Would you like to apply the knowledge you’ve learned? You can review and practice it with the tasks for the video Area of Composite Shapes.
  • Help Zuri and Freddie!

    Hints

    Find the area of the decomposed shapes by multiplying the length by width.

    Then, add together the area of each decomposed shape to find the total area.

    Remember, you can check your work by counting the unit squares inside the shapes.

    Solution

    First, find the area of shape A: 4 x 2 = 8

    Then, find the area of shape B: 6 x 6 = 36

    Finally, add the area shape A and shape B together to find the total area of the composite shape.

    8 + 36 = 44 Square units

  • Are these shapes correctly decomposed?

    Hints

    Remember, we try to decompose shapes into rectangles to make it easier to find the area.

    A shape can be partitioned into more than two parts.

    Solution

    Always decompose the shape into smaller rectangles.

    Since two shapes were correctly decomposed by Zuri and Freddie, they go into the yes category.

    Two shapes were not correctly decomposed by Zuri and Freddie because they are not decomposed into smaller rectangles. These two shapes go in the no category.

  • What is the area of this composite shape?

    Hints

    You can decompose the shape to calculate the area of each shape, then add them together for the area.

    Try decomposing the shape like this to help you find the area.

    Remember to find the area you multiply the length by the width.

    Remember, you can check your work by counting the unit squares inside the shapes.

    Solution

    Decompose the composite shape into two shapes.

    To find the area of shape A, solve 5 x 2, which is 10.

    To find the area of shape B, solve 5 x 3, which is 15.

    Next, add the area of both shapes together. 10 + 15 = 25.

    Finally, add the unit of measurement.

    The answer is: 25 square units.

  • Find the area of the composite shape.

    Hints

    Solve the area of shape A and shape B first.

    To find the area of decomposed shapes, multiply the length by the width.

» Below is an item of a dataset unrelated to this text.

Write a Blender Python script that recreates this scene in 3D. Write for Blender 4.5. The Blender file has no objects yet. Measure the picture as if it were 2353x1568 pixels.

    After you have found the area of shape A and shape B, add them together to find the area of the composite shape.

    Solution

    First, find the area of shape A: 7 x 4 = 28 square units

    Next, find the area of shape B: 3 x 4 = 12 square units

    Finally, add the area of both shapes to find the total area of the composite shape: 28 + 12 = 40 square units

  • What is the correct order of steps for finding the area of composite shapes?

    Hints

    Remember, always start by breaking down the shape.

    Solution
    1. Decompose the shape into multiple shapes.
    2. Find the area of each shape.
    3. Find the sum of all the areas.
    4. Add the correct unit of measurement.
  • Solve Zuri and Freddie's problem!

    Hints

    Find the area of each floor plan first, then compare to see which one has the bigger area.

    Remember, solve shape A and shape B, then add them together to find the total area of the composite shape.

    Solution

    Find the area of Zuri's floor plan.

    Shape A: 9 x 6 = 54 square units

    Shape B: 3 x 3 = 9 square units

    Total area: 54 + 9 = 63 square units

    Find the area of Freddie's floor plan.

    Shape A: 8 x 7 = 56 square units

    Shape B: 3 x 2 = 6 square units

    Total area: 56 + 6 = 62 square units

    Now compare the total area of both floor plans. Zuri's floor plan is 63 square units, and Freddie's floor plan is 62 square units. Since 63 is greater than 62, they will build Zuri's floor plan since it has a bigger area than Freddie's floor plan.